Entries with scene source code:
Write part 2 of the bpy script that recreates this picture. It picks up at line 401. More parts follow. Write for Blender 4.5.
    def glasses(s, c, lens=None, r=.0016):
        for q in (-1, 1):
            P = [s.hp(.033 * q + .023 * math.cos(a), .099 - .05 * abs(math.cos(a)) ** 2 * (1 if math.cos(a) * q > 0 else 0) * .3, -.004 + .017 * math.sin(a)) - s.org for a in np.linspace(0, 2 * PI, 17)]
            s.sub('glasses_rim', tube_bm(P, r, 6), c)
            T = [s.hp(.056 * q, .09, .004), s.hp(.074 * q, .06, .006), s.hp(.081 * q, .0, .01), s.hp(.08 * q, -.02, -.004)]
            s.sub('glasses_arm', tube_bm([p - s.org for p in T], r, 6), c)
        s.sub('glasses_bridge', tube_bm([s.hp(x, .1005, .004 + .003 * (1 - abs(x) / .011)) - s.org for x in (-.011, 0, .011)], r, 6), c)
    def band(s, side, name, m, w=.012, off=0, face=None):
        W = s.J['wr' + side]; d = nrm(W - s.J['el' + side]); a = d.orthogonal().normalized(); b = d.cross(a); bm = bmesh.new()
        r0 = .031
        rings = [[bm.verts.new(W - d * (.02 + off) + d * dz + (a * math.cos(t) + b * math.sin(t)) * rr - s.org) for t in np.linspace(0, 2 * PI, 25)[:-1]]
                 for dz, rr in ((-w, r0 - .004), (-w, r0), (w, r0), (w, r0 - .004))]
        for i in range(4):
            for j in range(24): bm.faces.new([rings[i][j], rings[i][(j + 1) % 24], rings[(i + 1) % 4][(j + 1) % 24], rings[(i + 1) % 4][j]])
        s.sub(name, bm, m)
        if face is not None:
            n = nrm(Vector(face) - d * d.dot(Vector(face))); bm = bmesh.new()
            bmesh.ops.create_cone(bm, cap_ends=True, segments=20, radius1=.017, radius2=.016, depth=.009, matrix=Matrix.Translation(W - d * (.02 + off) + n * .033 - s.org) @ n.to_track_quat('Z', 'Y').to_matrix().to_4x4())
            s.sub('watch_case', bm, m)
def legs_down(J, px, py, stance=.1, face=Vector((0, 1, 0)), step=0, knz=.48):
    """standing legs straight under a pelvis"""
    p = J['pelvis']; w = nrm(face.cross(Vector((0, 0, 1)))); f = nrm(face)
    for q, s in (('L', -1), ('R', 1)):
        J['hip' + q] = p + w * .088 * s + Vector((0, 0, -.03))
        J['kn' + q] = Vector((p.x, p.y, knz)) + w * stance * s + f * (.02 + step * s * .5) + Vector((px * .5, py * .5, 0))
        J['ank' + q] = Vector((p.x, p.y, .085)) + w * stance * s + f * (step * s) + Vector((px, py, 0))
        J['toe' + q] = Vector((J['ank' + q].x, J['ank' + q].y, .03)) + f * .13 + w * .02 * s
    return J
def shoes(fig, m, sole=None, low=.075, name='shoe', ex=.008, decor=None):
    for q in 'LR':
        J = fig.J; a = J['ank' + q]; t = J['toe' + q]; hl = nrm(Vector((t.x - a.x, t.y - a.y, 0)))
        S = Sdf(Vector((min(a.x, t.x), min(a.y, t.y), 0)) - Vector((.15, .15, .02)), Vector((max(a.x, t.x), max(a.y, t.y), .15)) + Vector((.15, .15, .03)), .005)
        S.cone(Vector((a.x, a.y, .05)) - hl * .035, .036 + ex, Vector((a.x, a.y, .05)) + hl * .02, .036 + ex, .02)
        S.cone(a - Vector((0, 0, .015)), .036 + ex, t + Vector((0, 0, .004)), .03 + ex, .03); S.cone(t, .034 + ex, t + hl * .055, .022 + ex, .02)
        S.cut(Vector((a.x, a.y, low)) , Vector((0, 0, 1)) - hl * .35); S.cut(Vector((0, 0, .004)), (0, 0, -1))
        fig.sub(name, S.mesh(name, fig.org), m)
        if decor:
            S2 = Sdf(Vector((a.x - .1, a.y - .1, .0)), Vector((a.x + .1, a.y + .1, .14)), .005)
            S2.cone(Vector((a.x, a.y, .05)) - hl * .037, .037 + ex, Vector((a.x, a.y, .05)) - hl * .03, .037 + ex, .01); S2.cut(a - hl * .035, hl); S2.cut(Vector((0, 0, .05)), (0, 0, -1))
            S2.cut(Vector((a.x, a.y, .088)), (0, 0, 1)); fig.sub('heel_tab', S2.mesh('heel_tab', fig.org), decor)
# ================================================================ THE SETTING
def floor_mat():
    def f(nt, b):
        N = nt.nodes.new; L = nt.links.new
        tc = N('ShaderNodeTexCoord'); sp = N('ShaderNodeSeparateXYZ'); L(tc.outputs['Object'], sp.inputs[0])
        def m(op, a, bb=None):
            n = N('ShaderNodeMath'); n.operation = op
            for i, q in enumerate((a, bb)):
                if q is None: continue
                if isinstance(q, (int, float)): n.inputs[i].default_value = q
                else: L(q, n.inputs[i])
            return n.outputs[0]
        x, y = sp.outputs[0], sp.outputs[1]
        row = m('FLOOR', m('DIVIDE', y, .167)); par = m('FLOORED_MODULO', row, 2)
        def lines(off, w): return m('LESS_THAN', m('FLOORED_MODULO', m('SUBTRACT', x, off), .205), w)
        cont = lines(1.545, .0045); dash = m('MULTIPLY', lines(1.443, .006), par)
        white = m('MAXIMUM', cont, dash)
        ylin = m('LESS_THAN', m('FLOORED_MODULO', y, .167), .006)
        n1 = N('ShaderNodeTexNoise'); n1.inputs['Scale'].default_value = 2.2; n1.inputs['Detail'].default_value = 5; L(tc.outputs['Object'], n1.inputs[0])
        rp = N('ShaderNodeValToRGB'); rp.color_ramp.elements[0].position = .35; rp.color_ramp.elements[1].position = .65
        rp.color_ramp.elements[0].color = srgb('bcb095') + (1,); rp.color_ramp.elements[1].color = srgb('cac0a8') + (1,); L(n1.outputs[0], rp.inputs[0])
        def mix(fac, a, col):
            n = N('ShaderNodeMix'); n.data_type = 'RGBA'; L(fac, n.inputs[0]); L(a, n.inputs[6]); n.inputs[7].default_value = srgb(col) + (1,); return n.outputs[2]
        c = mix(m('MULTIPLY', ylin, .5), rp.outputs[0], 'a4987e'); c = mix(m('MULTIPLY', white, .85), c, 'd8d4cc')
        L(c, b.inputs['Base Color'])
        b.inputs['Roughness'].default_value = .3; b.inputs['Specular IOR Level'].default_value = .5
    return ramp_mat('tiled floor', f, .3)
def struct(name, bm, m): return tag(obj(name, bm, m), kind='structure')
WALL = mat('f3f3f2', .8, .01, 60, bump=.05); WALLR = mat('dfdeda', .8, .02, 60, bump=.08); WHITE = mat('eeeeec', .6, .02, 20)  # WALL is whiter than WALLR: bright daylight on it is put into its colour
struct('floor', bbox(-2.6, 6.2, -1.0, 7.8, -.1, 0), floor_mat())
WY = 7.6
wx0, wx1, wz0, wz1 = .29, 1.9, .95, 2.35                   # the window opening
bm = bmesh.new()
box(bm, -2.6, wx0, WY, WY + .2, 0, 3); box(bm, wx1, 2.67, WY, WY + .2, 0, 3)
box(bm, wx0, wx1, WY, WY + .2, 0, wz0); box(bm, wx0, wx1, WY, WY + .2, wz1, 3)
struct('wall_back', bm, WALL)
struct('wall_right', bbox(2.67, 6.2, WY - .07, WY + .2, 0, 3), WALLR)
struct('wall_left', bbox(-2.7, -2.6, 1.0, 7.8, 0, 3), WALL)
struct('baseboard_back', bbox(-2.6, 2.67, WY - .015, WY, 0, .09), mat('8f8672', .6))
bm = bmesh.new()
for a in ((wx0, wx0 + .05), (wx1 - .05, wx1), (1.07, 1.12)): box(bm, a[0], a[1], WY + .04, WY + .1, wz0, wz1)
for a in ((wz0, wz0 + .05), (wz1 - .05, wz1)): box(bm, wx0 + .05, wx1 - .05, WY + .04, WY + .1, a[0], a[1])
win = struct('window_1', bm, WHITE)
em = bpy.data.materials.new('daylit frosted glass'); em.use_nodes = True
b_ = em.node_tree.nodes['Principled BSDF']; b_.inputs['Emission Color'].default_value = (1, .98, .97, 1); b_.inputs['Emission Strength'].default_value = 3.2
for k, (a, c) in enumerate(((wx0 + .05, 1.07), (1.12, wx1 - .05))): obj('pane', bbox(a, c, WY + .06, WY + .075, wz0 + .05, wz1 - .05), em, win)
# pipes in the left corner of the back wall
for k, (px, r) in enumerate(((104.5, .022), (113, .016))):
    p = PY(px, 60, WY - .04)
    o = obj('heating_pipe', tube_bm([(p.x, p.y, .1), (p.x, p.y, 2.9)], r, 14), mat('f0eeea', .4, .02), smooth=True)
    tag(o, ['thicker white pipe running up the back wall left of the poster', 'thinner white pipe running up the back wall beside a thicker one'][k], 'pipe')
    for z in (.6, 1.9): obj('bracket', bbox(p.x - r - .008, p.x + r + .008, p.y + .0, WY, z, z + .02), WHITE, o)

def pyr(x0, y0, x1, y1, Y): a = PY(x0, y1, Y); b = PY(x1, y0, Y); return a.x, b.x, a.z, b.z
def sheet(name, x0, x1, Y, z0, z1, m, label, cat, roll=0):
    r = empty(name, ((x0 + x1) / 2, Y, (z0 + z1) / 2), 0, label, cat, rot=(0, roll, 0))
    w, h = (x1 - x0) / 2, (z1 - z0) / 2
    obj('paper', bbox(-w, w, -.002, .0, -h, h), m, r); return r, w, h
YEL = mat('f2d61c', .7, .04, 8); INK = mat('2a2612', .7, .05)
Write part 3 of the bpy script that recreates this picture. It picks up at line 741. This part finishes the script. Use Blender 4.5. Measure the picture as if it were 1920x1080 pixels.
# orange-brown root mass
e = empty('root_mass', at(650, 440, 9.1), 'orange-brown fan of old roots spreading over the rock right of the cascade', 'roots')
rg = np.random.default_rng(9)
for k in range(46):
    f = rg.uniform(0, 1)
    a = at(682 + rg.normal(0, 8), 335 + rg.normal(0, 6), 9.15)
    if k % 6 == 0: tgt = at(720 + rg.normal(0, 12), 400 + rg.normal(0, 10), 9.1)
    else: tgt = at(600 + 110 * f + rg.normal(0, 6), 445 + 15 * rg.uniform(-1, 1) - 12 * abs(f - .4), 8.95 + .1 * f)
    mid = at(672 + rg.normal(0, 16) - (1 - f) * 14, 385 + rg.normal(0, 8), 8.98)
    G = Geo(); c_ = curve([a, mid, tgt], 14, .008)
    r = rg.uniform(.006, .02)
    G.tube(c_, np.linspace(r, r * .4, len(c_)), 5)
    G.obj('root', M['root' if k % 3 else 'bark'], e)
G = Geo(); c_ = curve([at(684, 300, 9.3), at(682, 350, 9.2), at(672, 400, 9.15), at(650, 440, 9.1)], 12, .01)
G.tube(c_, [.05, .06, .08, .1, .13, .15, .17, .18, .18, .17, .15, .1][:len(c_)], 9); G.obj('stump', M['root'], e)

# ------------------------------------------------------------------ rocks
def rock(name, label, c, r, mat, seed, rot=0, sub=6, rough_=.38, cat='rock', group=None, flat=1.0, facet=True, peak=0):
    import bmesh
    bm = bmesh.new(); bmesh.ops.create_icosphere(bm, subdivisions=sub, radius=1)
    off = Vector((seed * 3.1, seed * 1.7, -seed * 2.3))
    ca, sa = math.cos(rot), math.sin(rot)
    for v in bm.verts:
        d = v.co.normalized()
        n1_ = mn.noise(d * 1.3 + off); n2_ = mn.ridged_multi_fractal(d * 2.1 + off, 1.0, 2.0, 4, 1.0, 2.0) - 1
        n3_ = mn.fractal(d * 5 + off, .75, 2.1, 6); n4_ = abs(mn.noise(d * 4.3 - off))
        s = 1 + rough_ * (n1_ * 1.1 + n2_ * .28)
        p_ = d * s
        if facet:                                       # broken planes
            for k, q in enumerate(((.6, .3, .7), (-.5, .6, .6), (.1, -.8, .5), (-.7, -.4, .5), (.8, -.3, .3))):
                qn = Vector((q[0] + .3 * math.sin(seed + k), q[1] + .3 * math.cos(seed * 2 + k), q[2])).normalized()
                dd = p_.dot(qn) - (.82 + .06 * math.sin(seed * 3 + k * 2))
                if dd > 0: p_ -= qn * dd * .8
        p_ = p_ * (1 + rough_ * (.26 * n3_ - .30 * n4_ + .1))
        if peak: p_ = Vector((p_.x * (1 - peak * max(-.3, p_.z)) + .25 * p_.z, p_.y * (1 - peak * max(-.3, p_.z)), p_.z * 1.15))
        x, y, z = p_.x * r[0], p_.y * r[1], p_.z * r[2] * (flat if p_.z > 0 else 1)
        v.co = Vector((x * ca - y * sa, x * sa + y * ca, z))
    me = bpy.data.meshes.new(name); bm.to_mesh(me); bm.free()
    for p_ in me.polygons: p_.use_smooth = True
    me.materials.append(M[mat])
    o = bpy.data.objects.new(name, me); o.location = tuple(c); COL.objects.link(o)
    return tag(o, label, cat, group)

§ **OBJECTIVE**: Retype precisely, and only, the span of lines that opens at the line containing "Write part 3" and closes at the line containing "G.obj('stump', M['root'], e)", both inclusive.

§ **FINAL ANSWER**:
Write part 3 of the bpy script that recreates this picture. It picks up at line 741. This part finishes the script. Use Blender 4.5. Measure the picture as if it were 1920x1080 pixels.
# orange-brown root mass
e = empty('root_mass', at(650, 440, 9.1), 'orange-brown fan of old roots spreading over the rock right of the cascade', 'roots')
rg = np.random.default_rng(9)
for k in range(46):
    f = rg.uniform(0, 1)
    a = at(682 + rg.normal(0, 8), 335 + rg.normal(0, 6), 9.15)
    if k % 6 == 0: tgt = at(720 + rg.normal(0, 12), 400 + rg.normal(0, 10), 9.1)
    else: tgt = at(600 + 110 * f + rg.normal(0, 6), 445 + 15 * rg.uniform(-1, 1) - 12 * abs(f - .4), 8.95 + .1 * f)
    mid = at(672 + rg.normal(0, 16) - (1 - f) * 14, 385 + rg.normal(0, 8), 8.98)
    G = Geo(); c_ = curve([a, mid, tgt], 14, .008)
    r = rg.uniform(.006, .02)
    G.tube(c_, np.linspace(r, r * .4, len(c_)), 5)
    G.obj('root', M['root' if k % 3 else 'bark'], e)
G = Geo(); c_ = curve([at(684, 300, 9.3), at(682, 350, 9.2), at(672, 400, 9.15), at(650, 440, 9.1)], 12, .01)
G.tube(c_, [.05, .06, .08, .1, .13, .15, .17, .18, .18, .17, .15, .1][:len(c_)], 9); G.obj('stump', M['root'], e)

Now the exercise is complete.